This article comes from the Altrincham website which covered the story from the 200% site. Some of the detail was covered by BN on Wednesday.
The story of the winding down of Chester City has been gathering pace all day. The club’s expulsion from the Football Conference now seems close to inevitable... The club’s managing director, Bob Gray, turned up on the local news, saying that the club would be starting next season even if expelled from the Blue Square Premier tomorrow. No supporters, no income, no league, but they will keep playing, according to Gray... 
As long-time readers will be aware, Chester City (2004) Ltd is the company that owns the club, and the name is a misleading one. The company only took the ownership of the club in the summer last year, with the blessing of the Football Conference, the Football League and the Football Association. It has only been trading since last summer, after the old company that owned the club had its CVA thrown out by a court following a challenge from HMRC. On the BBC’s North-West Tonight news programme it was confirmed that the club’s current total debt... stands at £703,000. The BBC didn’t have the time to go into the details of how this was made up, but the good news is that we have also got a copy of what we presume to be the same document... 
The two pages list the club's creditors and debtors. The debtors, we can discuss pretty briefly. They list the Football League as a debtor (£127,000 for a parachute payment) and the Football Conference (£10,000 for central funding). It would be interesting to see the contract that promises Chester City this money. If the organisations concerned withhold that money, the only legal recourse that CCFC 2004 Ltd would have would be to take them to court but, if they attempted to that, they would be expelled from all football. To list that money as a debt owed to them (and, therefore, an asset of the company) is misleading, to say the least. 
The list of creditors, however, is what should interest us the most. How does a non-league [club] that has effectively been trading for a few months run up debts of over £700,000? They owe just over £53,000 to HMRC – the £26,000 that they face a winding up petition over, plus just over the same again for having continued to not pay their tax bill. They owe just over £33,500 to the local council for rental and business rates owed for use of The Deva Stadium. Their utility bills make up just shy of £10,000, for the gas, electric and the telephone. Their trading losses amount to just under £10,000 as well, including the coach company, rates on their training ground, an insurance company (for an operation on a player) and programme printing, among other things. Their football debts (which couldn’t be included in any CVA) total just over £78,000 and include just over £50,000 in unpaid wages and almost £14,000 for contract terminations. The staff – the people that have stood behind the Vaughans throughout this time – are owed almost £33,000. The stand-out figure, the figure that almost takes one’s breath away with its sheer audacity, though, is near the bottom of the page. It reads as follows: 
Vaughan Family – Payments/Loans IN to Chester City 2004 Ltd: £485,911... The Vaughan Family is claiming to have put £485,911 into Chester City 2004 Ltd. A company that has only effectively been trading since last summer. This statement almost raises more questions than it answers. Where has this money gone? Because it seems, from the list of other creditors, that precious few of the club’s other financial obligations have been being met over the same period of time – especially if we consider that other revenue such as season ticket sales, gate money and so on will have been coming into the club over much of this period... 

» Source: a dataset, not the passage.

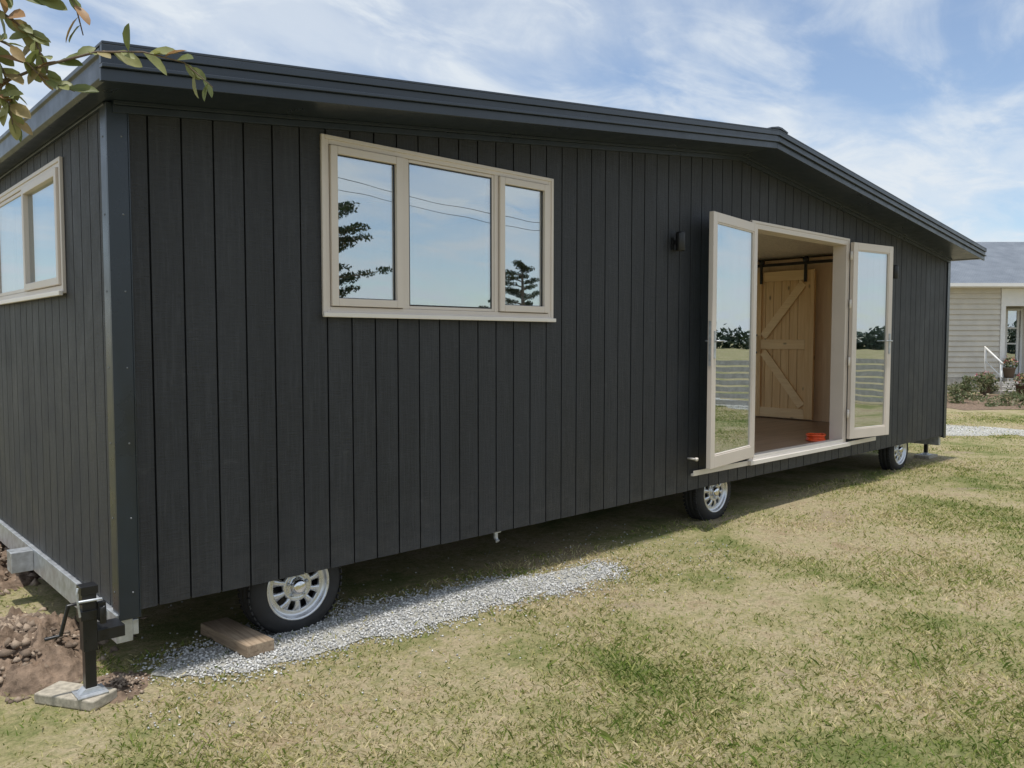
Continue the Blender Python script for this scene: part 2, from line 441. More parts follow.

Anybody wanting to purchase Chester City for £1 had to satisfy four criteria that had been dictated to solicitors Brabner-Schaffer-Street by the current owners, and number one on the list was "Proof of funding of a minimum of £500,000 cash, to both satisfy club creditors and to fund the club going forward". 
Key to the development of a new club for the supporters is what happens to The Deva Stadium, and Mike Harris of the Welsh Premier League side The New Saints already seems to be preparing his move. The club’s official website stated this afternoon that TNS are 'exploring all options at the moment, of which ground-sharing with Chester is one'... Approximately two-thirds of The Deva Stadium lies geographically in Wales".